Well stated Cannaday. The insight you just provided is solid gold. 1 year or month quit you can take that to the bank Screw. Sounds like you got that "best friend" bullshit out of your head in a big hurry. That is just a bullshit addict lie that UST wants us to believe.
hey Screw, Welcome to the hardest thing you've ever done in your life. Being Quit.
You have not quit before. You were on a break.
We do this daily by quitting every a.m. and posting roll giving our word to ourself and our brothers that we will NOT put the poison in our mouths TODAY. You can do anything for a day, right?
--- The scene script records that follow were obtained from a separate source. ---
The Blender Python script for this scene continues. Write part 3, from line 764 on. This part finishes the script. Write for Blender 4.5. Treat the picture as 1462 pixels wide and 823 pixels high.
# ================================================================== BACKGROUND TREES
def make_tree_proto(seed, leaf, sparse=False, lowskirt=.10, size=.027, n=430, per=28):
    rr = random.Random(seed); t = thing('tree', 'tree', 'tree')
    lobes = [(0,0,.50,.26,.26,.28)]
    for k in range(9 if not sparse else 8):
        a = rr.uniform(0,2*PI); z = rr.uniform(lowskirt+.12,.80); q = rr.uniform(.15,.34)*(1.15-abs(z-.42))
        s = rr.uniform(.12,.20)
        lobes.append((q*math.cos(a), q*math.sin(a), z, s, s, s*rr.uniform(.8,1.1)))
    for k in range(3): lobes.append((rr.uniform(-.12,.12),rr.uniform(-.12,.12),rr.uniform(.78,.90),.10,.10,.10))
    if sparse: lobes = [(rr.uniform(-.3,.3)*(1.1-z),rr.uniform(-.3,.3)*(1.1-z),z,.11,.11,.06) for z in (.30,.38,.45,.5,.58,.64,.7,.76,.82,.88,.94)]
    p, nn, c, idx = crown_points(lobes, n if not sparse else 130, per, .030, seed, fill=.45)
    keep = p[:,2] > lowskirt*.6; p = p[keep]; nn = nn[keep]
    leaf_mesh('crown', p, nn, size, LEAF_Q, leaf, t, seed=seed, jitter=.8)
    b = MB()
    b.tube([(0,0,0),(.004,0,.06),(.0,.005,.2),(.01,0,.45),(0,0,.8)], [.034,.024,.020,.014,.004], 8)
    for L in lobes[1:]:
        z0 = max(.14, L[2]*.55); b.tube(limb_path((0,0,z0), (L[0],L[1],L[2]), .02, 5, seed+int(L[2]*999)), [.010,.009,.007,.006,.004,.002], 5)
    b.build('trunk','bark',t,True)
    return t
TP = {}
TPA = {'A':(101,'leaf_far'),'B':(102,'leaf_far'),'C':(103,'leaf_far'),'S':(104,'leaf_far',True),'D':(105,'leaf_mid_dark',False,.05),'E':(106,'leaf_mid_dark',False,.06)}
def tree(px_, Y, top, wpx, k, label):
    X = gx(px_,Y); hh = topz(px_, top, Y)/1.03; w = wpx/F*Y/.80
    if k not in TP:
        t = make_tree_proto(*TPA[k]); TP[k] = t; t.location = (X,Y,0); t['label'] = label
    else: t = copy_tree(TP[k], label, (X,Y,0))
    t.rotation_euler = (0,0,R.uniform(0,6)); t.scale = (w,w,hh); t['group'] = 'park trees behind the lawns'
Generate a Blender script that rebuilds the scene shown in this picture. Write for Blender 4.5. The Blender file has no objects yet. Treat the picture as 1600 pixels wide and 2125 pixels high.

We are a "no nic" group of addicts. We don't use pussy patches, goofy nic gum, smelly cigars or any other form of nictotine. We don't trade the big nic bitch for a little one! We don't try, we do!
It is a simple process:
1. post roll early in the a.m. promising not to use TODAY. (the earlier the better for your quit)
2. Honor/Keep your word to yourself and your brothers here on KTC
3. Get to bed, wake and REPEAT
Thousands have done this before us. YOU can TOO. One day at a time. We are nicotine addicts for life. But we are freedom loving addicts one today at a time.
Like the brothers said already...read, read, chat, read, share, give (when you can), take what you need and leave the rest behind and your days will stack up quicker than you'll realize. It does get MUCH better. LIFE gets more real and clearer. It is the most wonderful thing to be QUIT of Nictotine. The sun is brighter, food taste better, the air is cleaner. No more hiding, just pure living! Cheers brother! You got this...One day at a time 'zombie'
It is the hardest thing I've ever done and yesterday was one of the worst. Yesterday I felt like I was literally suffocating but I kept telling myself it will pass, it will pass as I pounded my fist against the wall. Today though, what a difference. I know its only day two but wow. Now I'm starting to realize how much of a complete moron I have been for the past 22 years dipping this stuff......fucking stupid.